Enerjide dışa bağımlıyız.
Hem de yıllardır.
Üç yanı denizle çevrili cennet ülkemde denizi kullanamadık.
Dört mevsim güneş şakıyan cennet ülkemde, güneşten enerji üretmeye yeni yeni başladık.
Her mevsim, yellim yellim rüzgar esen cennet yurdumda, ilkin bilemedik ama rüzgarı da yeni yeni kullanmaya başladık.
Nükleer santrala gereksinim var mıydı bilemiyoruz.
Akdeniz şeridinin en şirin bölgelerinden birinde kurulmak üzere, Rusya’ya nükleer santral siparişi verdik.
Ücretini ne Rus parasıyla ne de Türk lirasıyla ödemeyeceğiz.
Ya hangi parayla ödeyeceğiz?
Amerikan doları ile.
Hem de 20 milyar dolar olarak anlaşılmış.
Peh peh peh.
Hani bizim Türk Liramız?...
Yerli ve milli olmak böyle bir şey olsa gerek.
Bu pazarlık arasında Rusya’ya domates satabildik mi acaba?
X
Reklamlarla, dizilerle, ilanlarla, filmlerle kent yaşamı özendirildi, köyler boşalmaya başladı.
Bu boşalmaya bağlı olarak tarım aksadı, hayvancılık tökezledi.
Tarım ürünlerini de canlım – cansız eti de dışardan alır olduk.

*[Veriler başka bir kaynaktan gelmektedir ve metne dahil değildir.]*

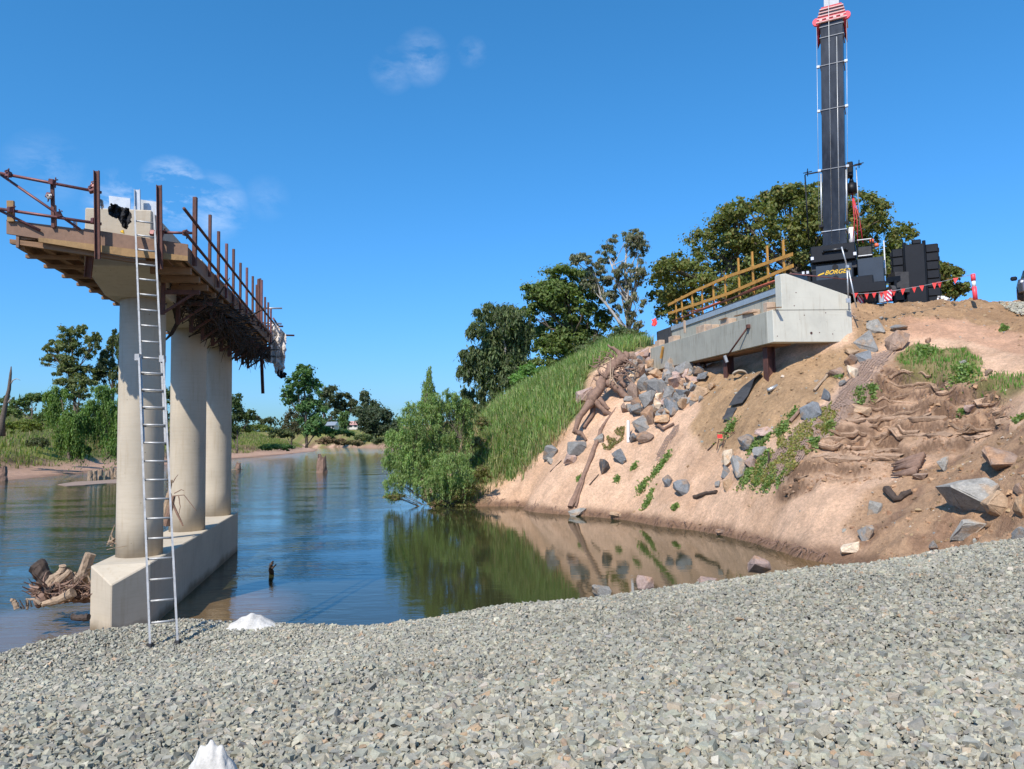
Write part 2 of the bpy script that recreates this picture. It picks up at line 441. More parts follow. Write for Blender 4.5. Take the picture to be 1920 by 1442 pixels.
# measured places on the near part of the right bank: (u, v, distance)
MP = [(1920, 985, 14.5), (1920, 900, 16.5), (1920, 820, 18), (1925, 760, 20), (1920, 700, 22), (1920, 640, 25.5), (1920, 600, 28), (1920, 572, 30.5),
      (1820, 1010, 15), (1820, 930, 17.5), (1820, 850, 20), (1820, 770, 21.8), (1820, 700, 23.6), (1820, 640, 26), (1820, 600, 28.5), (1820, 566, 30),
      (1700, 1040, 17.2), (1700, 960, 18.7), (1700, 900, 20.2), (1700, 830, 22), (1700, 760, 23.6), (1700, 700, 25), (1700, 640, 27), (1700, 600, 28.8), (1700, 572, 30),
      (1600, 1030, 18.9), (1600, 960, 20), (1600, 880, 21.7), (1600, 800, 23.6), (1600, 740, 25.0), (1600, 690, 26.4), (1612, 640, 27.9), (1612, 600, 29.2), (1620, 580, 30),
      (1500, 1010, 20.4), (1500, 950, 21.4), (1500, 880, 22.8), (1500, 820, 24), (1500, 760, 25.6), (1500, 710, 27.2), (1520, 680, 28.3),
      (1400, 980, 23.6), (1400, 920, 24.6), (1400, 850, 26), (1400, 790, 27.5), (1400, 740, 29), (1400, 710, 30.2),
      (1300, 970, 26.3), (1300, 920, 27.2), (1300, 850, 28.8), (1300, 800, 30), (1300, 750, 31.8), (1300, 715, 33.6), (1290, 694, 35.3),
      (1200, 950, 29.4), (1200, 900, 30.5), (1200, 850, 31.8), (1200, 800, 33.3), (1200, 750, 35), (1200, 710, 37), (1205, 680, 38.8), (1200, 655, 41),
      (1100, 940, 31.6), (1100, 900, 32.4), (1100, 850, 33.7), (1100, 800, 35.3), (1100, 750, 37.2), (1100, 705, 39.3), (1110, 668, 42),
      (1000, 925, 34.6), (1000, 870, 36.4), (1000, 800, 39), (1000, 740, 42.5), (1010, 712, 46),
      (905, 915, 37), (905, 870, 39), (905, 800, 43), (900, 770, 48), (860, 900, 40), (850, 860, 45)]
ctrl = [tuple(P(*m)) for m in MP]
ctrl += [(x, y, 0.0) for x, y in SHORE_R[2:18]]
ab_d = Vector((-0.1986, 0.9801, 0)); ab_p = Vector((0.9801, 0.1986, 0)); AB0 = P(1451, 640, 27.5); AB0.z = 0
def AB(s, t, z): return AB0 + ab_d * s + ab_p * t + Vector((0, 0, z))
for s_ in (0.8, 4, 8, 12): 
    ctrl.append(tuple(AB(s_, 1.5, 6.5))); ctrl.append(tuple(AB(s_, 3.0, 8.2)))
ctrl += [tuple(AB(13.5, .5, 7.6)), tuple(AB(14, 3, 8.4))]
ctrl += [(15, 36, 8.5), (21, 35, 8.5), (28, 33, 8.5), (14, 46, 8.5), (20, 50, 8.5), (32, 46, 8.5), (6, 52, 8.4), (4, 60, 8.5), (20, 62, 8.5), (36, 60, 8.5), (-1, 58, 7.6),
         (16, 14, 3.2), (15, 18, 4.6), (19, 20, 6.4), (23, 24, 7.9), (26, 16, 7.6), (22, 10, 5.2), (15, 6, 2.6), (13, 10, 1.8), (30, 8, 7.5), (35, 20, 8.5), (20, 27, 7.9), (22, 4, 4.6), (30, 30, 8.5)]
nw = np.array([(-.854, -.52)])
for (x, y) in SHORE_R[1:16]: ctrl.append((x - 2.2 * .854, y - 2.2 * .52, -1.3))
ctrl = np.array(ctrl)
def _phi(r2): return .5 * r2 * np.log(r2 + 1e-12)
def tps_fit(c, lam=.25):
    n = len(c); d2 = (c[:, None, 0] - c[None, :, 0]) ** 2 + (c[:, None, 1] - c[None, :, 1]) ** 2
    K = _phi(d2) + lam * np.eye(n); Pm = np.c_[np.ones(n), c[:, :2]]
    A = np.zeros((n + 3, n + 3)); A[:n, :n] = K; A[:n, n:] = Pm; A[n:, :n] = Pm.T
    return np.linalg.solve(A, np.r_[c[:, 2], 0, 0, 0])
TW = tps_fit(ctrl)
def tps(x, y, c, w):
    sh = x.shape; x = x.ravel(); y = y.ravel(); out = w[-3] + w[-2] * x + w[-1] * y
    for i in range(len(c)): out = out + w[i] * _phi((x - c[i, 0]) ** 2 + (y - c[i, 1]) ** 2)
    return out.reshape(sh)
PLAT = 8.5
def bank_r(x, y):
    sd = polydist(x, y, SHORE_R)
    t = tps(np.clip(x, -12, 45), np.clip(y, 0, 64), ctrl, TW)
    t = np.minimum(t, PLAT); t = np.maximum(t, -1.6)
    gen = np.clip(sd * .62, -1.6, PLAT)
    w = smooth(44, 56, y) + smooth(38, 48, x); w = np.clip(w, 0, 1)
    w = np.where(y < 2, np.maximum(w, smooth(2, -4, y)), w)
    return t * (1 - w) + gen * w
LP = np.array([(-30, -1.5), (-3, -.9), (0, 0), (4.2, .55), (6, .95), (7.2, 2.2), (12, 3.2), (20, 5.2), (28, 8.3), (40, 8.6), (5000, 8.6)])
def bank_l(x, y):
    sd = -polydist(x, y, SHORE_L)
    return np.interp(sd + (fbm(x, y, 3, .05) - .5) * np.clip(sd, 0, 8) * .9, LP[:, 0], LP[:, 1])
def land(x, y):
    """height of the bare land, without small relief"""
    x = np.asarray(x, float); y = np.asarray(y, float)
    z = np.maximum(bank_r(x, y), bank_l(x, y))
    back = np.clip((-9 - y) * .35 - 1.2, -1.6, PLAT)
    back = np.where(x > -30, back, -1.6)
    return np.maximum(z, back)
def hit(u, v, t0=8, t1=140, f=land):
    d = ray(u, v); ys = np.concatenate([np.arange(t0, 60, .15), np.arange(60, t1, .6)])
    xs = d.x / d.y * ys; zs = CAMZ + d.z / d.y * ys
    h = f(xs, ys); k = np.argmax(zs < np.maximum(h, 0))
    if not (zs < np.maximum(h, 0)).any(): k = len(ys) - 1
    if k == 0: k = 1
    a, b = zs[k - 1] - max(h[k - 1], 0), zs[k] - max(h[k], 0); t = a / (a - b) if a != b else 0
    t = min(max(t, 0), 1)
    Y = ys[k - 1] + (ys[k] - ys[k - 1]) * t
    return P(u, v, Y)

# regions of the bank, outlined as the photograph shows them and laid on the ground they cover
SCARP = [(1500, 850), (1530, 800), (1590, 755), (1640, 700), (1680, 665), (1740, 700), (1800, 715), (1870, 720), (1900, 800), (1850, 830), (1790, 855), (1690, 880), (1620, 905), (1540, 915), (1470, 940), (1450, 925), (1480, 880)]
LEDGE2 = [(1640, 690), (1750, 690), (1790, 740), (1850, 730), (1890, 790), (1840, 800), (1780, 830), (1600, 860), (1560, 820), (1640, 780), (1600, 760)]
BROWN_A = [(1290, 700), (1400, 690), (1620, 640), (1600, 690), (1560, 740), (1500, 780), (1440, 815), (1380, 845), (1320, 835), (1290, 800), (1320, 760), (1300, 730)]
BROWN_T = [(1600, 560), (1960, 540), (1960, 640), (1880, 622), (1800, 600), (1730, 598), (1680, 620), (1640, 650), (1598, 690)]
BROWN_B = [(1960, 790), (1880, 808), (1830, 850), (1760, 870), (1690, 905), (1620, 925), (1580, 980), (1640, 1070), (1960, 1070)]
ORANGE_T = [(1690, 600), (1760, 590), (1960, 640), (1960, 680), (1880, 660), (1800, 640), (1700, 630)]
GREEN_U = [(885, 900), (900, 800), (925, 750), (985, 705), (1060, 660), (1140, 625), (1215, 620), (1222, 652), (1150, 672), (1105, 705), (1090, 770), (1050, 815), (1000, 860), (960, 890), (920, 910)]
TURF = [(1675, 668), (1720, 645), (1760, 652), (1815, 655), (1838, 690), (1835, 715), (1790, 712), (1740, 700), (1700, 695)]
TURF2 = [(1830, 730), (1870, 702), (1930, 708), (1930, 735), (1880, 745)]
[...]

Eğitim derseniz lay lay lom.
Eğitimde gelinen nokta, Üniversite sınavlarında son sıralarda kulaç atan Gaziantep, parklarda, caddelerde dağıtılan bir broşürle aydınlanıyor(!)
Broşürde neler mi yazıyor?
“Demokrasi kurttur.”
“Okullar kurttur.”
“Okullardaki putlar kurttur.”
“Çocuklarınızı zorunlu eğitimden koruyun. Koruyun ki cehennem ateşinde yanmayasınız.”
“Nevruz kafir bayramıdır.”
Dağıtılan bu broşür için soruşturma açıldı mı bilemiyorum ama Gaziantep’te çocuklarını okullara gönderen öğrenci velilerinin nasıl bir tavır aldıklarını merak ediyorum.
Şimdiye dek bir tavır görmedik.
Daha ne günler göreceğiz? Ne tür aymazlıklarla karşılaşacağız? Bu konudaki duyarsızlığımızı sorgulayacak mıyız?